Going from Amsterdam to Prague and back, it’s hard to avoid the history of the Holocaust. Maybe it’s because the house where were staying is just two blocks from the Anne Frank House. Or maybe it’s just that the history of the Jews in Europe, the diaspora that Hitler tried to end, is so thick beneath your feet. Like blood on the tracks.
I had always wanted to go to Prague, or at least since I was 13 during the Prague Spring and Life magazine was filled with pictures of Czech hippies with their fingers held aloft in a peace signs. And then reading Kundera all those years later, and even seeing Stoppard’s Rock ‘n Roll, made me romanticize the place. It became a cool destination after the Velvet Revolution put Havel in the driver’s seat, if only for a while.
The reality was a little colder and darker than my Alan Furst-drenched fantasy.

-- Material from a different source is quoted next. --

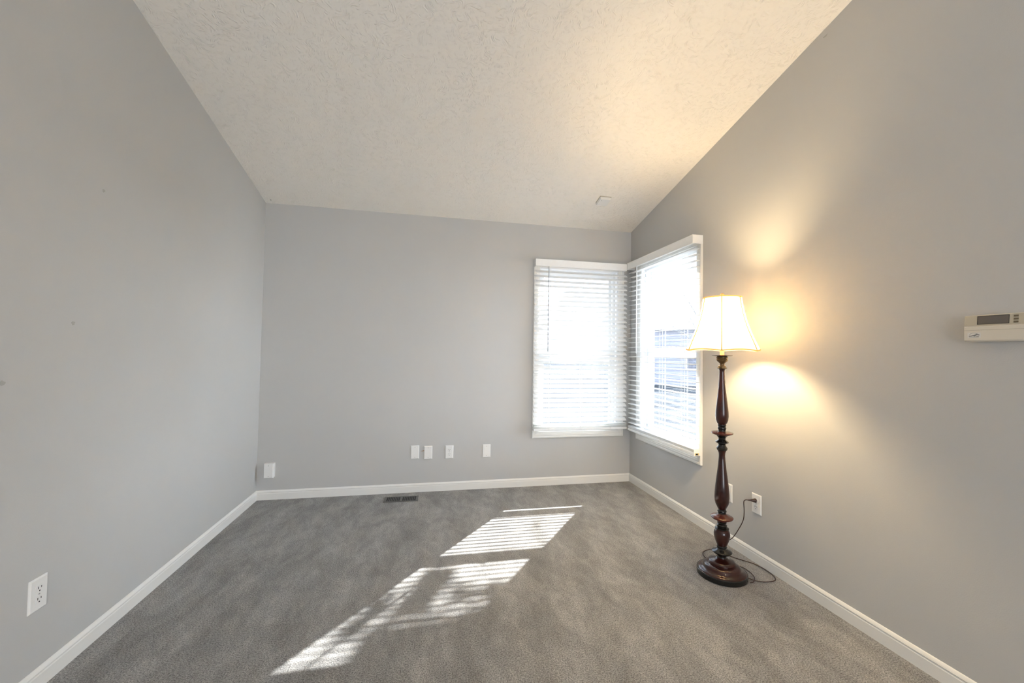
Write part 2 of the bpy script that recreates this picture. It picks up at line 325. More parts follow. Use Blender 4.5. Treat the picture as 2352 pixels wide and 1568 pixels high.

Turns out the movie of The Unbearable Lightness of Being, for instance, was shot elsewhere and remans a source of comedy for Prague’s citizens. Renata, the woman we had dinner with the first night there, told me that Kundera himself was somewhat controversial. He still lived in France, all these years later, and even wrote in French. His books had to be translated into his native language.
In the Czech Republic, nothing is black and white, she told me as I ate my duck and sauerkraut. Her mother’s family was killed in the Holocaust. Her father was later jailed by the Communists. She visited him each month in prison for ten years and he encouraged her to join the Party so that she might someday work as a journalist, as she hoped to. But she was allowed into the university in 1968 because of her father’s reputation, not in spite of it: The academics all admired him for going to jail. And a year after she arrived, the people who accepted her were out of power at the university. If I had gone a year before or a year after, I would not have gotten in, she said.
Josefov, the site of the former Jewish Ghetto, is a small part of the old city; it was walled off from the rest of Prague for hundreds of years to keep the Jewish population out — and sometimes to protect them from the Christians’ ritual pogroms and blood libels. When the Nazis captured the city they forced the Jews to reside there again, while looting their art and holding it in the neighborhood’s synagogues. Today those buildings house some of that art — and the names of the tens of thousands of Czech Jews killed in the camps.
Hitler wanted to make a museum of Jewish culture right there himself: That’s right, after obliterating an entire people he thought it would be nice to make a little memorial to them. (This is one of the many reasons Hitler still holds the gold medal in evil and why comparing any other despot or madman to him is so unfair.) He didn’t have chance to see his museum.
Instead we have the Anne Frank House.